AppleのSoCとファウンドリのプロセスの移行

TSMCの強味のひとつはパッケージ技術

 AppleのA11は、前世代のA10同様に、チップパッケージに「Fan-Out Wafer Level Package (FO-WLP)」技術を採用しているとみられる。

 TSMCのFOWLP技術は「InFO WLP (Integrated Fan-Out Wafer-Level Package)」と呼ばれる。AppleのFO-WLPの採用は、半導体技術的には大きな革新で、A10というチップの大きな特徴となっていた。

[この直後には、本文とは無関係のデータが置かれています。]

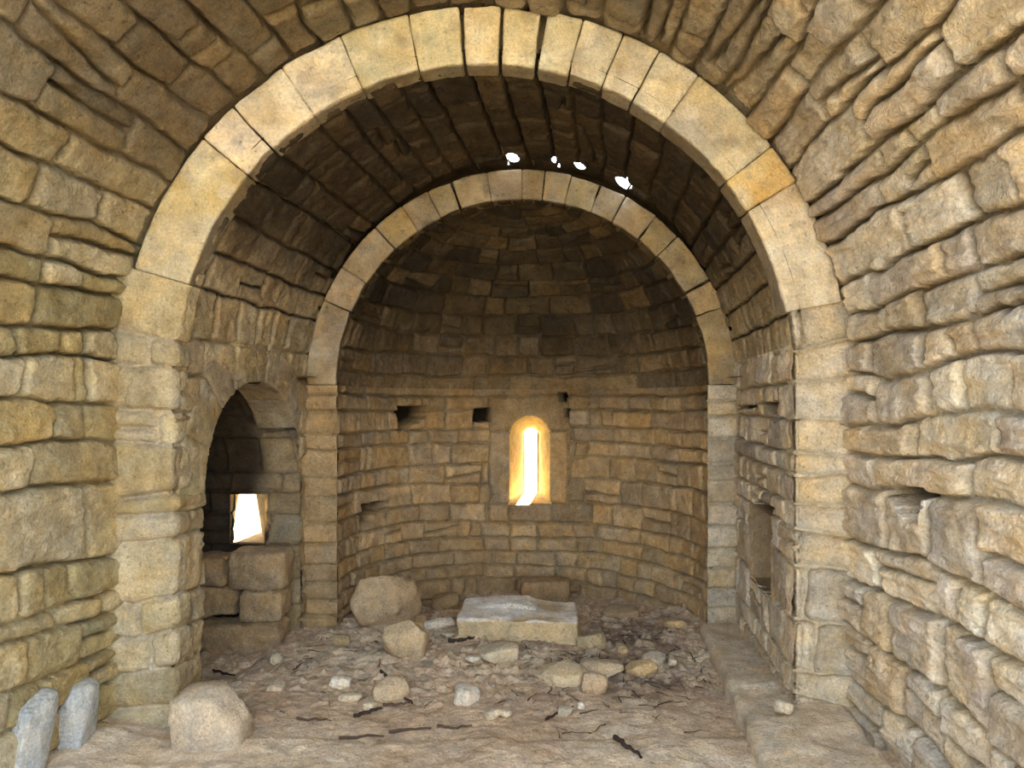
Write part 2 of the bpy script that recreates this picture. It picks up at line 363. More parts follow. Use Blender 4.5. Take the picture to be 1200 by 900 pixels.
# stone colours, linear
C_NL = [(.49, .40, .21), (.43, .35, .18), (.54, .46, .29), (.36, .31, .18), (.48, .37, .18), (.56, .49, .35)]
C_NR = [(.67, .585, .45), (.56, .465, .34), (.75, .67, .54), (.54, .475, .41), (.67, .53, .36), (.50, .43, .36)]
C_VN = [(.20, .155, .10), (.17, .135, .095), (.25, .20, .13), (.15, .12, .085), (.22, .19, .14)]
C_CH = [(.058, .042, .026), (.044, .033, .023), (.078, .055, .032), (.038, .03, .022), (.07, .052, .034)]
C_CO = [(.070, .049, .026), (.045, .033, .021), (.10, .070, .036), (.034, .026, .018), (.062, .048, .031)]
C_AP = [(.52, .36, .19), (.44, .31, .165), (.58, .42, .24), (.36, .27, .17), (.54, .36, .17), (.50, .38, .24)]
M_PALE = (.54, .47, .35); M_APSE = (.36, .27, .155); M_DARK = (.035, .026, .018)

# ---- nave
def extend(b, j, lo, hi, step, seed):
    rnd = random.Random(seed)
    b = [[list(p) for p in q] for q in b]; j = [list(q) for q in j]
    v = min(p[1] for p in b[0]); low = []
    while v > lo: v -= step * rnd.uniform(.85, 1.15); low.append([[0, v], [4, v]])
    top = []; v = max(p[1] for p in b[-1][-2:])
    while v < hi: v += step * rnd.uniform(.85, 1.15); top.append([[0, v], [4, v]])
    return low[::-1] + b + top, [[] for _ in low] + j + [[] for _ in top]
nave_left_data[0][-1][-1][1] = 4.29
nb, nj = extend(nave_left_data[0], nave_left_data[1], -.4, 5.3, .2, 3)
CNL = Courses(nb, nj, -3, 4, seed=11, wmin=.3, wmax=.6, fill=True)
nb, nj = extend(nave_right_data[0], nave_right_data[1], -.4, 5.3, .2, 4)
CNR = Courses(nb, nj, -3, 4, seed=12, wmin=.3, wmax=.6, fill=True)
CROWN = ZS + PI / 2 * 2.1
YW = -2.2; YROOF = .6
def nave_post(P, U, V, h):
    lim = 3.965 + .03 * fbm(P, 4, 2, 91)
    return np.where((U > lim) & (V > ZS), np.minimum(h, -.02), h)
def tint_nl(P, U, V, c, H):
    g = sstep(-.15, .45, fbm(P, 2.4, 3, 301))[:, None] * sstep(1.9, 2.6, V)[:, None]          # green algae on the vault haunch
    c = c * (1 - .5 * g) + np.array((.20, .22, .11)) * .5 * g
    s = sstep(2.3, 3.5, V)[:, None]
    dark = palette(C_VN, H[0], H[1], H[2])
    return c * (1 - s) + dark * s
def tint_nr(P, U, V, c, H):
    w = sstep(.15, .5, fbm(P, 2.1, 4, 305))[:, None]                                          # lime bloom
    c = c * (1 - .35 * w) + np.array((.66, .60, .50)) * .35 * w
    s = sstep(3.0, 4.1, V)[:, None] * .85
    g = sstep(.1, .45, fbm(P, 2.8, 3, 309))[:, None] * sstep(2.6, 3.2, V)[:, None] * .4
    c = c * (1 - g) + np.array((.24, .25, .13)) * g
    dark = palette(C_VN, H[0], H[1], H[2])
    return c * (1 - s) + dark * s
PNL = dict(an=(.5, .42, 1.15), split=.16, H=.026, gap=.005, soft=.011, round=.04, warp=.022, rough=.019, off=.012, tilt=.10, deep=.045, strata=.004)
PNR = dict(an=(.5, .36, 1.2), split=.20, H=.034, gap=.006, soft=.011, round=.04, warp=.030, rough=.028, off=.022, tilt=.22, deep=.045, strata=.010)
usL = steps((YW, 2.6, .06), (2.6, 4.14, .0065)); usR = steps((YW, 2.3, .06), (2.3, 4.14, .0065))
vw = steps((-.25, ZS, .007)); vv = steps((ZS, 4.4, .007), (4.4, CROWN, .014))
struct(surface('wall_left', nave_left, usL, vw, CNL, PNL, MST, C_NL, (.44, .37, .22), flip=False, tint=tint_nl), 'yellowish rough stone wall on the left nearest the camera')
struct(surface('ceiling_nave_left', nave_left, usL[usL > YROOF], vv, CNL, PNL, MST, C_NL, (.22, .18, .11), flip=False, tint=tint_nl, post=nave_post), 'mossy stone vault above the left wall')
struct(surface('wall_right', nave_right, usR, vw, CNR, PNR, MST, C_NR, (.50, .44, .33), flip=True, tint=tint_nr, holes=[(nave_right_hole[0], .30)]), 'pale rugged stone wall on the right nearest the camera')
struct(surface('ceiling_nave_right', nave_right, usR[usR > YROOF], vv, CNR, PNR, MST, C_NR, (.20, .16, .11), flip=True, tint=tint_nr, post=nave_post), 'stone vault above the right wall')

# ---- triumphal arch piers (front faces and returns)
def pier_front(side):
    def fn(U, V):
        xc = -.21; r0 = np.abs(U - xc); th = np.clip((V - ZS) / 1.88, 0, 9)
        r = np.maximum(r0, 1.715)
        x = xc + side * r * np.cos(th)
        return np.stack([x, 4.0 + np.maximum(0, 1.715 - r0), np.where(V < ZS, V, ZS + r * np.sin(th))], 1)
    return fn
b, j = pier_left_data
b = [[[ -2.3, -.1], [-1.8, -.09]]] + b[:-2]; j = [[]] + j[:-2]
CPL = Courses(b, [list(q) if q else [9] for q in j], -2.3, -1.9, seed=21)
PP = dict(H=.03, gap=.005, soft=.016, round=.04, warp=.016, rough=.011, off=.012, tilt=.08, deep=.02, strata=.003)
C_PL = [(.50, .43, .29), (.46, .38, .23), (.53, .46, .33), (.47, .38, .21)]
struct(surface('wall_pier_left', pier_front(-1), steps((-2.30, -1.80, .007)), steps((-.2, ZS + 16.2 / 57.3 * 1.88, .0075)), CPL, PP, MST, C_PL, M_PALE, flip=False), 'stone pier carrying the left foot of the large arch')
b, j = pier_right_data
b = [[[1.49, -.1], [1.85, -.08]]] + b; j = [[]] + j
CPR = Courses(b[:-1], [list(q) if q else [9] for q in j[:-1]], 1.5, 1.85, seed=22)
C_PR = [(.58, .50, .38), (.60, .51, .38), (.61, .50, .34), (.55, .47, .36), (.60, .53, .42)]
struct(surface('wall_pier_right', pier_front(1), steps((1.39, 1.90, .007)), steps((-.2, ZS + 11.2 / 57.3 * 1.88, .0075)), CPR, PP, MST, C_PR, M_PALE, flip=True), 'stone pier carrying the right foot of the large arch')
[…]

 従来のSoCやプロセッサのパッケージでは、半導体チップのダイをオーガニックサブストレート(有機基板)に載せている。それに対して、FO-WLPでは、オーガニックサブストレートを使わない。

 その代わりに、薄い「Redistribution Layer(RDL)」を使ってパッドを展開する。パッケージの厚み(Zハイト)が薄くなり、配線抵抗が減り、I/Oパフォーマンスが高くなり、消費電力も削減できる。TSMCは、InFO-WLP技術によって、20%パッケージの厚みを削減し、20% I/Oスピードを引き上げ、10%の熱低減になると説明している。

 InFOのような新パッケージ技術は、性能や電力では良いことずくめだが、パッケージングに特殊な技術が必要になる。また、ウェハレベルでパッケージングを行なうため、シリコンファウンドリの技術となる。製造のためのツール(機器)なども新規開発となる。つまり、技術の立ち上げに膨大なコストが必要となる。

 しかし、TSMCでは、大ボリュームのAppleが先陣を切ってInFOを採用したために、InFO技術を安全に離陸させることができた。結果として、Appleはチップをパッケージ技術レベルで性能と電力効率を高めることができた。TSMC側は、最初から大ボリュームでのInFO立ち上げが可能となり、InFOファブへの投資の減価償却を進めることができた。

 そして、TSMCはパッケージングの特殊性によって、Appleを同社に固着させることが容易になった。

 16/14nmに移行したA9では、Appleは量産ボリュームの不安から、TSMCとSamsungに製造を分散して委託した。しかし、InFOを使う場合は、もし10nmの量産に不安があったとしても、TSMC 1社だけに絞る方向になったと推測される。